Sente falta de interesse e de apoio por parte do Estado para com este desporto e para consigo?

Devolvo a pergunta. Se não fosse a Medinfar a dar-me o dinheiro ao longo destes anos, acha que estávamos aqui à conversa? Não tenho um tostão do Estado. É uma empresa privada que me patrocina, a troco de publicidade.

Recebeu os parabéns de alguém do Estado?

Recebi um email da Secretaria de Estado para a Igualdade e Cidadania. E fomos recebidos pelo embaixador português em Dakar, logo a seguir à chegada. Foi só.

Quais as vantagens e desvantagens da moto e do camião?

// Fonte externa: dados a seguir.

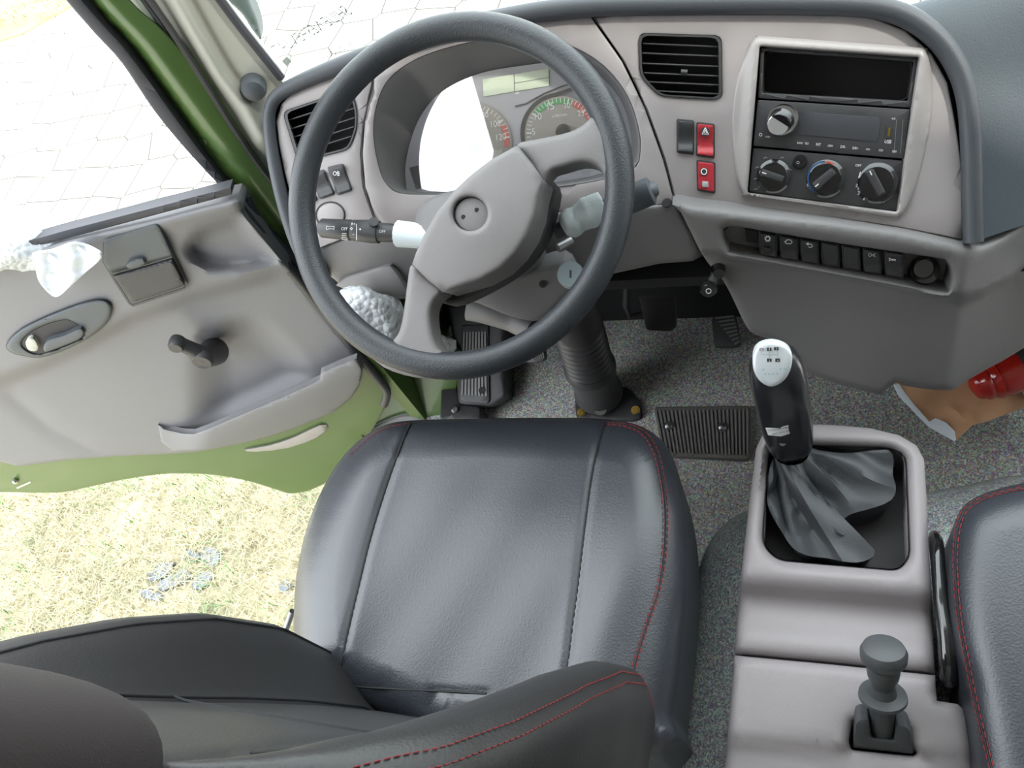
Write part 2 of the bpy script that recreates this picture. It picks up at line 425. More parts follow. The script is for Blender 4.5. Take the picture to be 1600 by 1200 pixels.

O pior da mota é a exigência física e a solidão. Uma das coisas que mais mexeu comigo no meu primeiro Dakar de moto foi a solidão. Ai senti o quanto demolidor é este sentimento. É um sentimento que mata, as pessoas não têm noção disso. O que é melhor, se calhar a liberdade de opção que temos, com a moto podemos fazer tudo o que quisermos, pode ir para onde quiser, passa por todos os sítios, somos autónomos, não temos de dar cavaco a ninguém. No camião, um dos aspetos negativos é o fato de ser um veículo que do ponto de vista técnico é muito difícil, porque temos de lidar com muitos fatores que normalmente as pessoas não contam, a largura, a altura e o peso do camião, mais o grande ângulo morto, perto do camião não conseguimos ver nada, a caixa de velocidades que é extremamente difícil e o facto de as pessoas que preparam as provas não conduzirem camião - não percebem as suas necessidades. Depois, o camião foi feito para andar devagar e quero andar com ele depressa e torná-lo um veículo muito ligeiro.

Qual a velocidade máxima a que já andou?

Pelos regulamentos estamos limitados aos 150km/h e já andei muitas horas a essa velocidade. Mas ele dá 170, 180Km/h.

Qual a parte boa do camião?

O quanto alimenta o nosso ego. Porque por ser tão difícil, temos aquela convicção de que somos os melhores (risos). Somos confrontados com tantos problemas e somos capazes de os resolver enquanto os dos carros, pedem ajuda.